_To do_
In the records below, find the line that contains "Reconstruct this image" and the line that contains "COL=scene.collection"; write out exactly those two lines and everything between them, without the pictures.
━━━━━━━━━━━━━━━━
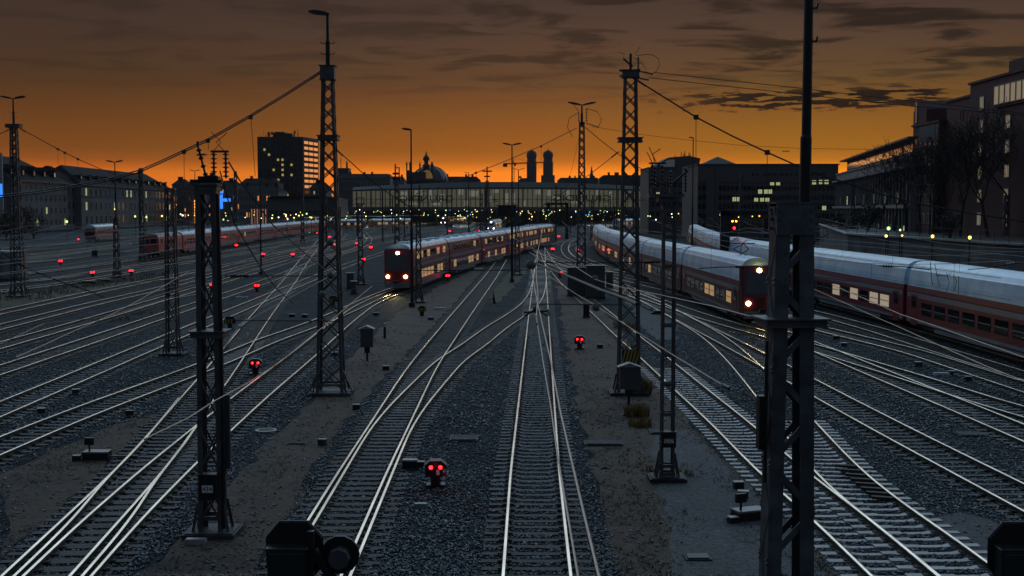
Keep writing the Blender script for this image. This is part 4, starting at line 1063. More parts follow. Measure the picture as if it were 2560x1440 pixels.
# manholes, slabs
def slab(px, py, w, d, label, m, name='cable_slab', rz=0, h=.06):
    p = gnd(px, py); t = thing(name, label, 'cover', p, rz)
    q = MB(); q.box((0, 0, h / 2), (w, d, h)); q.build('frame', M_CONCD, t)
    q = MB(); q.box((0, 0, h + .012), (w - .12, d - .12, .026)); q.build('lid', m, t)
slab(1160, 1098, 1.02, 1.0, 'square grey access cover in the ballast left of the middle track', M_ASPH)
slab(1508, 1110, 1.35, .8, 'wide dark slab on the soil right of the middle track', M_ASPH)
slab(1648, 1082, .7, .75, 'dark slab left of the mast numbered 537', M_ASPH)
slab(742, 1110, .75, .30, 'thin dark slab on the left soil strip', M_ASPH, h=.03)
slab(2425, 1088, 1.0, .8, 'dark slab between tracks at the right', M_ASPH)
slab(1512, 1172, .28, .14, 'small black grate on the right soil strip', M_BLACK, h=.04)
slab(1213, 980, .5, .18, 'small black bar in the ballast beside the middle track', M_BLACK, h=.05)
slab(1744, 1396, .62, .5, 'dark square drain near the bottom right of the middle', M_BLACK, h=.05)
p = gnd(665, 1079); t = thing('well_ring', 'round white rimmed manhole ring on the left soil strip', 'manhole', p)
q = MB(); q.lathe((0, 0, 0), [(.40, 0), (.40, .07), (.30, .07), (.30, .02)], 24); q.build('rim', M_CONC, t)
q = MB(); q.lathe((0, 0, .02), [(.29, 0), (.29, .03)], 20); q.build('lid', M_CONCD, t)
# point machines
def point_machine(px, py, rz, label, k=1.0, disc=True):
    p = gnd(px, py); t = thing('point_machine', label, 'point machine', p, rz)
    q = MB(); q.box((0, 0, .12), (.85 * k, .45 * k, .24)); q.box((0, 0, .02), (1.2 * k, .5 * k, .04)); q.build('base', M_BLACK, t)
    q = MB(); q.box((0, 0, .26), (.85 * k, .46 * k, .05)); q.build('cover', M_CONC, t)
    q = MB(); q.bar((.4 * k, 0, .10), (1.35 * k, .05, .10), .07, .06); q.bar((.4 * k, .15, .08), (1.3 * k, .18, .08), .03); q.build('rod', M_CONC, t)
    if disc:
        q = MB(); q.bar((-.25 * k, 0, .25), (-.25 * k, 0, .50), .05); q.box((-.25 * k, 0, .60), (.30, .10, .24)); q.build('indicator', M_BLACK, t)
    q = MB(); q.box((-.6 * k, -.2, .08), (.25, .2, .16)); q.box((-.6 * k, -.2, .17), (.26, .21, .02), 1); q.build('junction_box', [M_BLACK, M_CONC], t)
point_machine(243, 1148, 0, 'black point machine with white lid at the lower left')
point_machine(1872, 1298, R(20), 'dark point machine with pale lids left of the big front mast')
point_machine(1025, 1170, R(180), 'point machine linked by bright rods to the left middle switch', .55, False)
point_machine(222, 708, 0, 'point machine with white lid behind the yellow grass', 1.6, False)
point_machine(265, 704, 0, 'point machine with pale lid right of the one behind the yellow grass', 1.2, False)
point_machine(1645, 785, R(10), 'point machine behind the ladder mast on the grey hardstanding', .8, False)
# little pale cable boxes
BX = [(190, 985, 'small pale lidded box between the two nearest left tracks'), (104, 1034, 'small pale lidded box left of the other one near the left edge'), (891, 1024, 'small white topped box beside the left middle track'), (806, 1113, 'pair sized white topped box beside the left middle track'),
      (965, 925, 'small pale box on the edge of the left soil strip'), (730, 792, 'small dark box behind the tallest left mast, left of another'), (762, 793, 'small dark box behind the tallest left mast, right of another'), (940, 788, 'white low box on the ballast near the striped board'), (1077, 800, 'small pale box right of the striped board'),
      (837, 890, 'white lidded box behind the tallest left mast'), (2110, 866, 'small pale box amid the right hand tracks'), (2090, 848, 'small dark box amid the right hand tracks'), (2295, 915, 'grey box near the right hand crossing tracks'), (2420, 952, 'grey rounded box near the right edge'),
      (1846, 1222, 'dark rounded box beside the asphalt walkway'), (1858, 1246, 'pale topped box beside the asphalt walkway'), (500, 875, 'small pale box at the foot of mast 434'), (325, 1040, 'small black box on the lower left soil'), (1500, 870, 'small black box on the right soil strip'), (2380, 938, 'small white lidded box near the right edge')]
for x, y, lab in BX:
    p = gnd(x, y); t = thing('cable_box', lab, 'box', p, random.uniform(-.3, .3), 'small cable boxes between the tracks')
    k = 1 + max(0, p.y - 45) / 100
    q = MB(); q.box((0, 0, .10), (.28 * k, .2 * k, .20)); q.build('body', M_BLACK if 'black' in lab or 'dark' in lab else M_CONCD, t)
    q = MB(); q.box((0, 0, .215), (.31 * k, .23 * k, .03)); q.build('lid', M_BLACK if 'black' in lab else M_CONC, t)
# cable trough planks
for x, y, l, lab in ((605, 745, 1.1, 'white cable trough lid right of mast 434'), (1100, 773, 1.0, 'thin white bar beside the striped board'), (2362, 938, 1.1, 'white trough lid near the right hand train'), (1735, 718, 1.4, 'white trough lid among the right hand tracks'), (1850, 757, 1.4, 'white trough lid before the big front mast'), (1052, 1270, .35, 'curled white scrap on the ballast near the nearest signal'), (490, 1360, .5, 'white scrap at the foot of mast 434')):
    p = gnd(x, y); q = MB(); q.box((0, 0, .06), (l, .22, .12)); q.box((0, 0, .13), (l * .96, .18, .02))
    tag(q.build('trough_lid', M_WHITE if 'scrap' not in lab else M_CONC, None, loc=p), lab, 'lid')
# rubber pads at the right switch
p0 = gnd(2120, 1190); t = thing('rubber_mats', 'row of dark brown mats lying along the right rail of the concrete sleepers', 'mats', p0)
for i in range(8):
    w_ = gnd(2112 + i * 13.5, 1172 + i * 11.5) - p0; q = MB(); q.box((w_.x, w_.y, .09), (.62, .16, .08), 0, R(-18)); q.build('mat', M_RUST, t)
# grass tuft at the right mast
rng = random.Random(5)
q = MB()
for cx, cy, n, rr, hh in ((1605, 985, 330, .42, .85), (1592, 1040, 360, .50, .6), (1600, 1065, 200, .45, .4), (1710, 1190, 60, .3, .3), (1560, 820, 160, .8, .6), (1630, 1180, 50, .3, .3), (1575, 872, 80, .5, .4)):
    c = gnd(cx, cy)
    for i in range(n):
        a = rng.random() * 6.28; r_ = rr * math.sqrt(rng.random()); b = c + Vector((math.cos(a) * r_, math.sin(a) * r_, 0))
        h = hh * rng.uniform(.5, 1.1); l = Vector((rng.uniform(-.35, .35), rng.uniform(-.35, .35), 1)) * h; s = Vector((math.cos(a * 3), math.sin(a * 3), 0)) * .018
        m1 = b + l * .55; tp = b + l + Vector((l.x * .5, l.y * .5, -.06))
        q.add([b - s, b + s, m1 + s * .7, m1 - s * .7, tp], [(0, 1, 2, 3), (3, 2, 4)])
tag(q.build('dry_grass', mat('dry_grass_blade', (.20, .135, .035), .7, 0, .4, 8)), 'tufts of dry yellow grass around the mast with ribbed insulators', 'grass', kind='stuff')
q = MB()
for cx, cy, n, rr, hh in [(60 + i * 42, 745 - i * 7 + rng.uniform(-8, 8), 90, 3.0, .55) for i in range(9)] + [(90 + i * 45, 634 - i * 4.5, 40, 5, .6) for i in range(6)] + [(280, 800, 60, 1.6, .4), (330, 785, 60, 1.6, .35)]:
    c = gnd(cx, cy)
    for i in range(n):
        a = rng.random() * 6.28; r_ = rr * math.sqrt(rng.random()); b = c + Vector((math.cos(a) * r_, math.sin(a) * r_ * .8, 0))
        h = hh * rng.uniform(.4, 1.1); l = Vector((rng.uniform(-.35, .35), rng.uniform(-.35, .35), 1)) * h; s = Vector((math.cos(a * 3), math.sin(a * 3), 0)) * .04
        q.add([b - s, b + s, b + l], [(0, 1, 2)])
tag(q.build('rough_grass', mat('rough_grass_blade', (.13, .10, .035), .7, 0, .4, 8)), 'rough yellow grass along the left tracks', 'grass', kind='stuff')

rw = random.Random(31); q = MB(); n_ = 0
while n_ < 2600:
    k_ = rw.choice((0, 0, 1, 1, 1, 3)); P_ = SOILS[k_]
    x = rw.uniform(min(p[0] for p in P_), max(p[0] for p in P_)); y = 1 / rw.uniform(1 / max(p[1] for p in P_), 1 / min(p[1] for p in P_))
    if not in_poly(x, y, P_): continue
    if math.sin(x * 1.7 + 2) + math.sin(y * .9 + x) + rw.uniform(-1, 1) < .35: n_ += .2; continue
    n_ += 1
    for j in range(5):
        a = rw.random() * 6.28; h = rw.uniform(.03, .12); r_ = rw.uniform(0, .12); b = Vector((x + math.cos(a) * r_, y + math.sin(a) * r_, GZ)); s = Vector((math.sin(a), math.cos(a), 0)) * .012
        q.add([b - s, b + s, b + Vector((math.cos(a) * h * .8, math.sin(a) * h * .8, h))], [(0, 1, 2)])
tag(q.build('weeds', mat('weed_blade', (.075, .062, .026), .75, 0, .5, 3)), 'sparse dry weeds over the brown soil strips', 'weeds', kind='stuff')
# foreground signal heads seen from behind (mounted on posts in front of the bridge)
def big_signal(px, py, Y, label, mirrored=False, second=True):
    p = aty(px, py, Y); t = thing('main_signal', label, 'signal', (p.x, p.y, GZ)); z = p.z - GZ
    q = MB()
    W, Hh = .40, .42
    oc = [(-W, -Hh * .55), (-W * .55, -Hh), (W * .55, -Hh), (W, -Hh * .55), (W, Hh * .45), (W * .5, Hh), (-W * .5, Hh), (-W, Hh * .45)]
    q.prism_y([(x, z + a) for x, a in oc], .02, .06); q.prism_y([(x * 1.03, z + a * 1.03) for x, a in oc], .05, .075); q.build('back_plate', M_BLACK, t)
    q = MB(); b = bmesh.new(); q.box((0 - .06, -.12, z - .12), (.56, .26, .40)); q.box((-.06, -.26, z - .12), (.50, .03, .33)); q.box((-.06, -.13, z + .10), (.60, .30, .03))
    o = q.build('lamp_box', mat('dark_green_box', (.022, .030, .030), .35, .1, .2), t)
    bv = o.modifiers.new('bevel', 'BEVEL'); bv.width = .03; bv.segments = 3
    q = MB(); q.box((.26, -.10, z - .05), (.10, .10, .75)); q.bar((.30, -.10, z + .05), (.60, -.12, z - .42), .13, .10); q.bar((-.3, 0, z - .3), (-.1, 0, z - .8), .10); q.bar((.15, 0, z - .3), (.35, -.05, z - .9), .12); q.build('bracket', M_BLACK, t)
    if second:
        q = MB(); q.lathe((.66, .04, z - .06), [(.28, -.03), (.28, .03), (.24, .05)], 14, axis=(0, 1, 0)); s_ = q.build('distant_plate', M_BLACK, t)
        q = MB(); q.lathe((.66, -.10, z - .08), [(.15, -.06), (.16, 0), (.16, .12)], 8, axis=(0, 1, 0)); q.build('lamp_box', M_GREYBOX, s_)
    q = MB(); q.box((.1, .10, (z - .5) / 2), (.22, .18, z - .5)); q.box((.1, .1, .1), (.6, .6, .2)); q.build('post', M_BLACK, t)
big_signal(735, 1378, 17.0, 'black back of a main signal with a second round plate at the lower left')
big_signal(2545, 1380, 17.0, 'black back of a main signal cut off by the lower right corner', second=False)
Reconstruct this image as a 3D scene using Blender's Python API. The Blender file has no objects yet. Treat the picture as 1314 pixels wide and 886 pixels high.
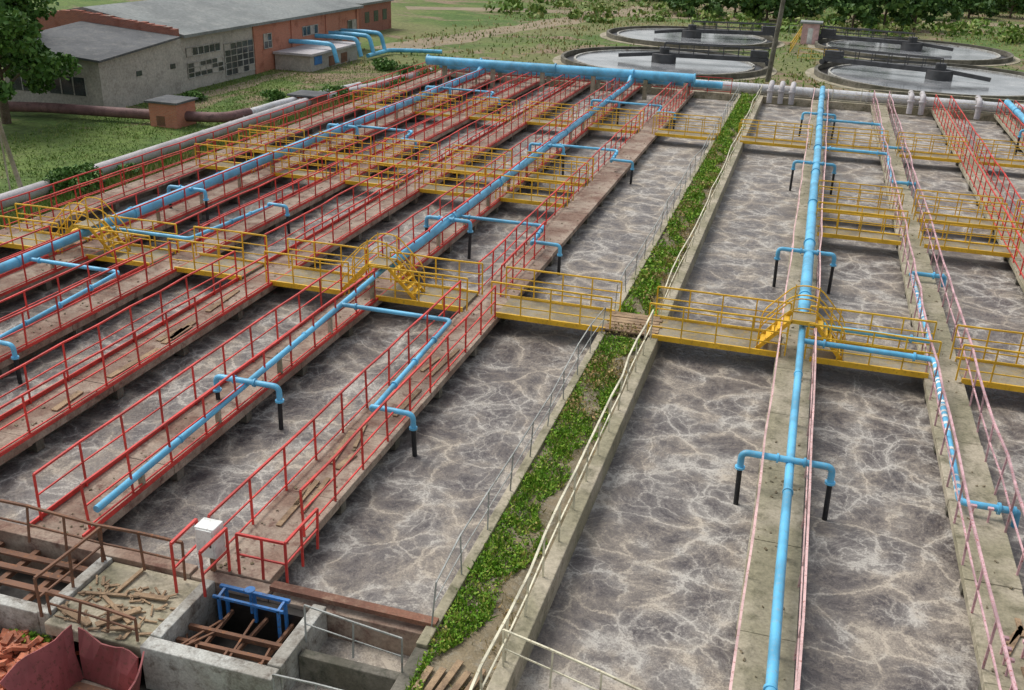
import bpy, math, random
import numpy as np
from mathutils import Vector, Matrix
random.seed(7); rng=np.random.default_rng(7)
scene=bpy.context.scene
scene.view_settings.view_transform='Standard'; scene.view_settings.look='None'; scene.view_settings.exposure=0
COL=scene.collection

# ------------------------------------------------------------------ materials
def newmat(name):
    m=bpy.data.materials.new(name); m.use_nodes=True
    nt=m.node_tree; nt.nodes.clear()
    out=nt.nodes.new('ShaderNodeOutputMaterial'); b=nt.nodes.new('ShaderNodeBsdfPrincipled')
    nt.links.new(b.outputs[0],out.inputs[0])
    return m,nt,b
def N(nt,t,**k):
    n=nt.nodes.new(t)
    for a,v in k.items(): setattr(n,a,v)
    return n
def coords(nt,obj=True):
    t=N(nt,'ShaderNodeTexCoord'); return t.outputs['Object']
def noise(nt,vec,scale,detail=4,rough=.6,dist=0):
    n=N(nt,'ShaderNodeTexNoise'); n.inputs['Scale'].default_value=scale; n.inputs['Detail'].default_value=detail
    n.inputs['Roughness'].default_value=rough; n.inputs['Distortion'].default_value=dist
    nt.links.new(vec,n.inputs['Vector']); return n
def ramp(nt,fac,stops):
    r=N(nt,'ShaderNodeValToRGB'); e=r.color_ramp.elements
    while len(e)<len(stops): e.new(0.5)
    for i,(p,c) in enumerate(stops):
        e[i].position=p; e[i].color=(c,c,c,1) if isinstance(c,(int,float)) else (c[0],c[1],c[2],1)
    nt.links.new(fac,r.inputs[0]); return r.outputs[0]
def mix(nt,fac,a,b,mode='MIX'):
    m=N(nt,'ShaderNodeMix',data_type='RGBA',blend_type=mode)
    for s,v in ((m.inputs[0],fac),(m.inputs[6],a),(m.inputs[7],b)):
        if isinstance(v,(int,float)): s.default_value=v
        elif isinstance(v,tuple): s.default_value=(v[0],v[1],v[2],1)
        else: nt.links.new(v,s)
    return m.outputs[2]
def mth(nt,op,a,b=None,clamp=False):
    m=N(nt,'ShaderNodeMath',operation=op,use_clamp=clamp)
    for i,v in enumerate((a,b)):
        if v is None: continue
        if isinstance(v,(int,float)): m.inputs[i].default_value=v
        else: nt.links.new(v,m.inputs[i])
    return m.outputs[0]
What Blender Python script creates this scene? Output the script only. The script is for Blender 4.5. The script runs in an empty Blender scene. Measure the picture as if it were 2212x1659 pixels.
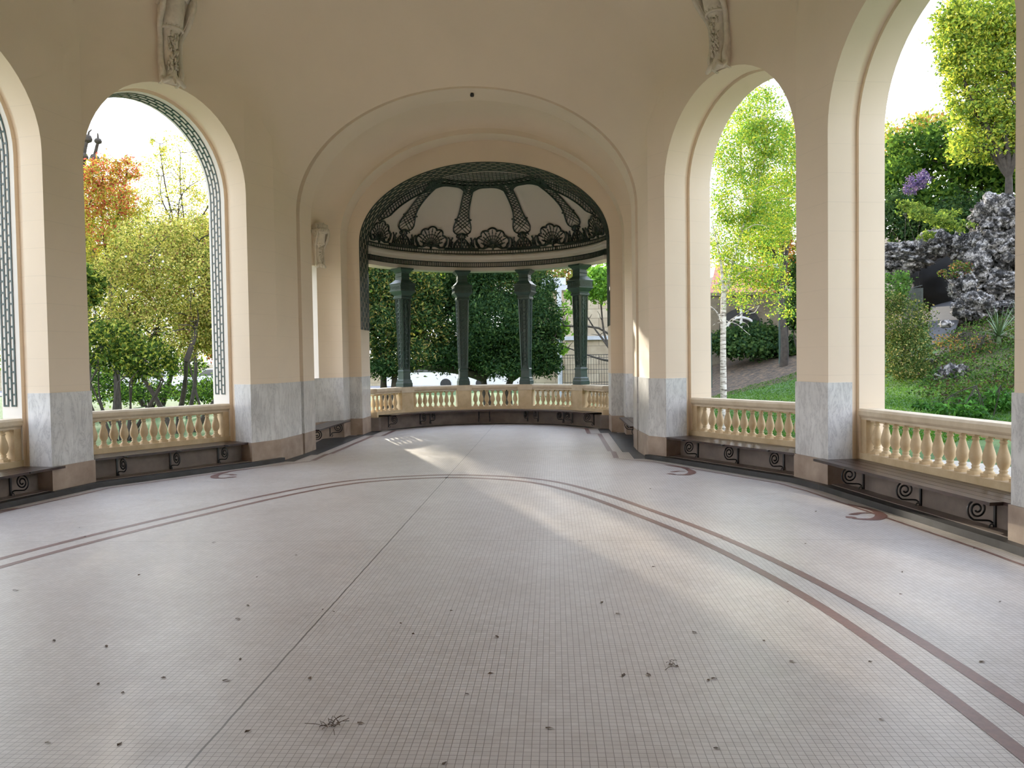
━━━━━━━━━━━━━━━━
_Exercise result_
Reconstruct this image as a 3D scene using Blender's Python API. The Blender file has no objects yet. Treat the picture as 1314 pixels wide and 886 pixels high.
import bpy, math, random
import numpy as np
from mathutils import Vector, Matrix
random.seed(7); rng=np.random.default_rng(7)
scene=bpy.context.scene
scene.view_settings.view_transform='Standard'; scene.view_settings.look='None'; scene.view_settings.exposure=0
COL=scene.collection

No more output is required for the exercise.